The reason why this fourth and highest metamorphosis of Light does not appear in the ordinary spectrum is because it is of too spiritual a quality to be caught by the optical apparatus. In nature herself a creative life-process requires always the presence of a germ already imbued with life. And so, in order to call this fourth metamorphosis of Light into the spectrum, stronger means are needed than the mere optical transformation of light-filled spaces. This stronger agent, according to Rudolf Steiner, is magnetism. With the aid of this it will be possible to organize together round a common spatial centre that part of the activity of levity which escapes the optical instrument and thus remains cosmic, and that part which appears by itself in terrestrial space.

Once this is practically carried out, we may expect a complete colour-circle to appear as already divined by Goethe.

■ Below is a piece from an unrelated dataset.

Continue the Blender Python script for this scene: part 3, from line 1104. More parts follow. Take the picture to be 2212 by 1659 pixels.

The full circle consists of twelve discernible colours, with the Goethean peach-blossom diametrically opposite the green. It is in this region of the peach-blossom that – again according to Rudolf Steiner – we shall find a source of actively working life-forces, springing from the fourth metamorphosis of levity. Such is the prospect for research work guided on the new lines.

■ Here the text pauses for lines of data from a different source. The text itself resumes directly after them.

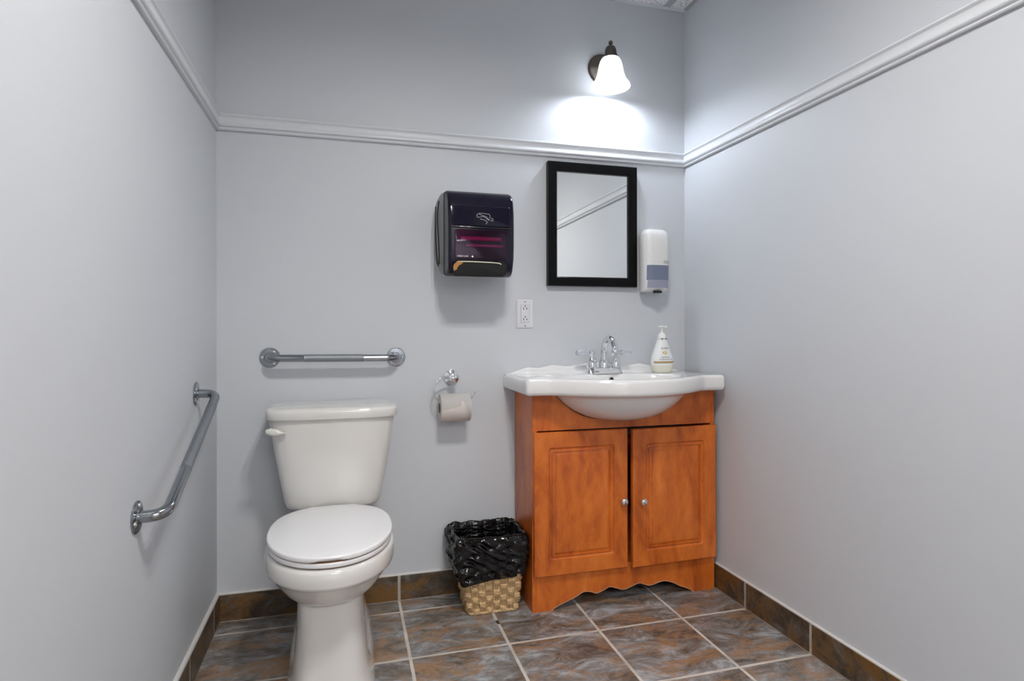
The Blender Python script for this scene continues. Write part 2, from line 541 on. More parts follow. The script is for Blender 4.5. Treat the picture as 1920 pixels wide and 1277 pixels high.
# suspended ceiling: wall angle and tees, children of nothing but the setting
b = B()
b.box(0, W, -.020, 0, HC - .002, HC, 0)
b.box(0, .020, YF, -.020, HC - .002, HC, 0)
struct('trim_4', b, M['trim'])
b = B(); b.box(W - .014, W, YF, -.020, HC - .0035, HC, 0); struct('trim_5', b, M['grid'])
b = B(); b.box(1.708, 1.736, YF, -.022, HC - .0035, HC, 0); struct('trim_6', b, M['grid'])
b = B(); b.box(1.098, 1.126, YF, -.022, HC - .0035, HC, 0); struct('trim_7', b, M['grid'])
b = B(); b.box(.488, .516, YF, -.022, HC - .0035, HC, 0); struct('trim_8', b, M['grid'])

# ------------------------------------------------------------------ ceiling lamp and added fill panel (out of the frame)
cl = thing('ceiling_light', (.80, -1.52, HC), 'round ceiling lamp with four small heads above the middle of the room, out of frame', 'ceiling light')
B().lathe([(.001, 0), (.20, 0), (.20, -.012), (.19, -.02), (.001, -.02)], (.80, -1.52, HC), 'Z').build('base_plate', M['bronze'], cl)
for (dx, dy) in ((-.075, .06), (.07, .055), (-.06, -.08), (.085, -.07)):
    hd = B().lathe([(.001, -.02), (.03, -.02), (.038, -.05), (.038, -.075), (.0355, -.075), (.0355, -.064), (.001, -.064)], (.80 + dx, -1.52 + dy, HC), 'Z', 24).build('lamp_head', M['bronze'], cl)
    B().lathe([(.001, -.066), (.026, -.066), (.023, -.070), (.001, -.073)], (.80 + dx, -1.52 + dy, HC), 'Z', 24).build('bulb', M['bulb'], hd)
cp = thing('fill_light_panel', (.9, -3.9, HC), 'flat fill light panel added on the corridor ceiling behind the camera, out of frame', 'ceiling light')
B().box(.30, 1.50, -4.6, -3.3, HC - .025, HC - .001).build('panel_frame', M['trim'], cp)
B().box(.33, 1.47, -4.57, -3.33, HC - .029, HC - .0255).build('diffuser', M['panel'], cp)

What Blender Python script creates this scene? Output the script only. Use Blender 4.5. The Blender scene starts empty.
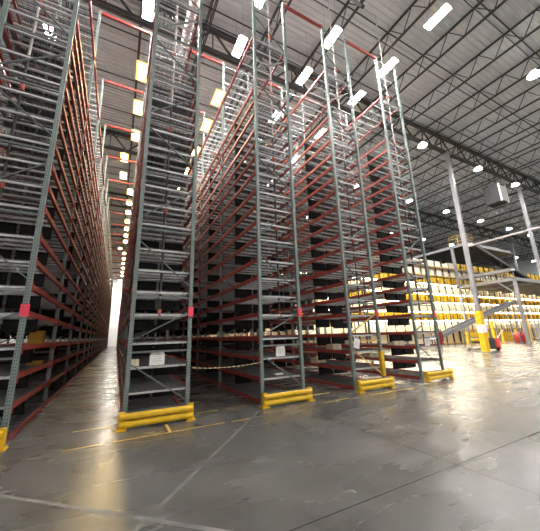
import bpy, math, random
from mathutils import Vector, Matrix
random.seed(7)
SC = bpy.context.scene
COL = SC.collection

# ------------------------------------------------------------------ materials
def mat(name, color, rough=0.5, metal=0.0, noise=0.0, nscale=6.0, spec=0.5, bump=0.0):
    m = bpy.data.materials.new(name); m.use_nodes = True
    nt = m.node_tree; b = nt.nodes['Principled BSDF']
    b.inputs['Roughness'].default_value = rough; b.inputs['Metallic'].default_value = metal
    b.inputs['Specular IOR Level'].default_value = spec
    c = (*color, 1)
    b.inputs['Base Color'].default_value = c
    if noise > 0 or bump > 0:
        tc = nt.nodes.new('ShaderNodeTexCoord'); n = nt.nodes.new('ShaderNodeTexNoise')
        n.inputs['Scale'].default_value = nscale; n.inputs['Detail'].default_value = 6
        nt.links.new(tc.outputs['Object'], n.inputs['Vector'])
        r = nt.nodes.new('ShaderNodeValToRGB')
        r.color_ramp.elements[0].position = .3; r.color_ramp.elements[1].position = .7
        r.color_ramp.elements[0].color = (*[x * (1 - noise) for x in color], 1)
        r.color_ramp.elements[1].color = (*[min(1, x * (1 + noise)) for x in color], 1)
        nt.links.new(n.outputs['Fac'], r.inputs['Fac']); nt.links.new(r.outputs['Color'], b.inputs['Base Color'])
        if bump > 0:
            bp = nt.nodes.new('ShaderNodeBump'); bp.inputs['Strength'].default_value = bump
            nt.links.new(n.outputs['Fac'], bp.inputs['Height']); nt.links.new(bp.outputs['Normal'], b.inputs['Normal'])
    return m

def emit(name, color, strength):
    m = bpy.data.materials.new(name); m.use_nodes = True
    nt = m.node_tree; nt.nodes.clear()
    o = nt.nodes.new('ShaderNodeOutputMaterial'); e = nt.nodes.new('ShaderNodeEmission')
    e.inputs['Color'].default_value = (*color, 1); e.inputs['Strength'].default_value = strength
    nt.links.new(e.outputs[0], o.inputs[0]); return m

def post_material():
    # green grey enamel with the punched slots of a rack upright every 5 cm
    m = mat('upright_enamel', (.205, .25, .243), .45, .1, .12, 5)
    nt = m.node_tree; b = nt.nodes['Principled BSDF']
    src = b.inputs['Base Color'].links[0].from_socket
    tc = nt.nodes.new('ShaderNodeTexCoord'); sp = nt.nodes.new('ShaderNodeSeparateXYZ')
    nt.links.new(tc.outputs['Object'], sp.inputs[0])
    def math_(op, a, bb=None):
        n = nt.nodes.new('ShaderNodeMath'); n.operation = op
        for i, v in enumerate((a, bb)):
            if v is None: continue
            if isinstance(v, (int, float)): n.inputs[i].default_value = v
            else: nt.links.new(v, n.inputs[i])
        return n.outputs[0]
    z = math_('MODULO', sp.outputs['Z'], .05)
    slot = math_('LESS_THAN', z, .02)
    near = math_('LESS_THAN', math_('ABSOLUTE', math_('SUBTRACT', math_('ABSOLUTE', sp.outputs['X']), .016)), .006)
    f = math_('MULTIPLY', slot, near)
    mx = nt.nodes.new('ShaderNodeMix'); mx.data_type = 'RGBA'
    nt.links.new(f, mx.inputs['Factor']); nt.links.new(src, mx.inputs['A']); mx.inputs['B'].default_value = (.02, .025, .025, 1)
    nt.links.new(mx.outputs['Result'], b.inputs['Base Color'])
    return m

def floor_material():
    m = bpy.data.materials.new('polished_concrete'); m.use_nodes = True
    nt = m.node_tree; b = nt.nodes['Principled BSDF']
    tc = nt.nodes.new('ShaderNodeTexCoord')
    def noise(scale, detail, sx=1, sy=1, rot=0):
        mp = nt.nodes.new('ShaderNodeMapping'); mp.inputs['Scale'].default_value = (sx, sy, 1); mp.inputs['Rotation'].default_value = (0, 0, rot)
        n = nt.nodes.new('ShaderNodeTexNoise'); n.inputs['Scale'].default_value = scale; n.inputs['Detail'].default_value = detail
        nt.links.new(tc.outputs['Object'], mp.inputs[0]); nt.links.new(mp.outputs[0], n.inputs['Vector']); return n
    a = noise(.9, 10); s = noise(1.1, 5, .5, 1.6, .5); g = noise(38, 4)
    def ramp(n, p0, p1, c0, c1):
        r = nt.nodes.new('ShaderNodeValToRGB'); r.color_ramp.elements[0].position = p0; r.color_ramp.elements[1].position = p1
        r.color_ramp.elements[0].color = (*c0, 1); r.color_ramp.elements[1].color = (*c1, 1)
        nt.links.new(n.outputs['Fac'], r.inputs['Fac']); return r
    def mix(kind, f, x, y):
        k = nt.nodes.new('ShaderNodeMix'); k.data_type = 'RGBA'; k.blend_type = kind; k.inputs['Factor'].default_value = f
        nt.links.new(x, k.inputs['A']); nt.links.new(y, k.inputs['B']); return k.outputs['Result']
    c = ramp(a, .3, .72, (.088, .086, .080), (.165, .161, .150)).outputs['Color']
    c = mix('MULTIPLY', .55, c, ramp(s, .3, .66, (.72, .71, .69), (1, 1, 1)).outputs['Color'])
    c = mix('MULTIPLY', .5, c, ramp(g, .35, .6, (.8, .8, .8), (1.0, 1.0, 1.0)).outputs['Color'])
    k = noise(2.2, 9, 1, .45, -.6); k.inputs['Distortion'].default_value = .5
    c = mix('MULTIPLY', .5, c, ramp(k, .36, .62, (.66, .65, .64), (1, 1, 1)).outputs['Color'])
    k2 = noise(2.6, 9, .3, 2.2, .8); k2.inputs['Distortion'].default_value = .6
    c = mix('ADD', .15, c, ramp(k2, .56, .74, (0, 0, 0), (.07, .068, .064)).outputs['Color'])
    nt.links.new(c, b.inputs['Base Color'])
    r = ramp(s, .3, .7, (.31, .31, .31), (.22, .22, .22)); nt.links.new(r.outputs['Color'], b.inputs['Roughness'])
    b.inputs['Specular IOR Level'].default_value = .6
    return m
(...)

The fact of our having disclosed here one of Rudolf Steiner’s indications concerning as yet undetected possibilities of scientific research, makes it necessary to deal with an objection which may be raised, particularly by some readers who already know this indication through their own relation to Rudolf Steiner’s work. They may object to a discussion of the subject in a publication such as this, feeling it dangerous to hand over to the world information which in the economic battles of to-day might be used in a sense contrary to the social-moral aims to which the work of Rudolf Steiner was dedicated.

In reply it may be said that all we have gone through in this book has shown that concrete knowledge of the world cannot be gained without a certain ethical effort by the seeker. Therefore, anyone who receives such knowledge with a passive attitude of soul will find it meaningless, and will be quite unable to turn it to practical account. We may therefore rest assured that the solution of the problem related here, as of any other experimental task set by Rudolf Steiner, will contain in itself a guarantee that no use will be made of it detrimental to the true progress of mankind.

On the other hand, the present world-situation, which to so high a degree is determined by the vast liberation of the sub-physical forces of the earth, makes one feel it is essential not to close the considerations of the fields of knowledge dealt with in these chapters, without a hint at the practical possibilities which arise from a continuation of Goethe’s strivings in this field.

1 See, in Rudolf Steiner’s edition of Goethe’s scientific writings, his footnote to Goethe’s criticism of Nuguet’s theory of the spectrum in the historical part of the Farbenlehre (Vol. IV, p. 248, in Kürschner’s edition).

2 It is obvious that the reader who wishes to appreciate fully the significance of the observations described in the following paragraphs, must, as in previous cases, carry out these observations himself.

3 In this and the two following diagrams the light-realm has been represented as being less wide than the space obtained by the prism. To avoid unnecessary complexity the colours which, in such a case, actually appear at the border of the light-realm where it emerges from the prism are not shown in any of the diagrams.

4 This direction can be established with sufficient exactitude by holding a very thin object right in front of the prism and marking with a stretched thread the direction which leads from the object to its shadow on the screen. The colour-producing edge must then be introduced from either side so that it just touches the thread.

5 The difference in character of the various parts of the spectrum, as described above, comes out particularly impressively if for capturing the colour-phenomenon one uses instead of a flat white surface, a clear crystal of not too small size, or else a cluster of crystals – moving it slowly along the coloured band from one end to the other. (I am indebted to Fr. Julius, teacher of Natural Science at the Free School in The Hague, for this suggestion.)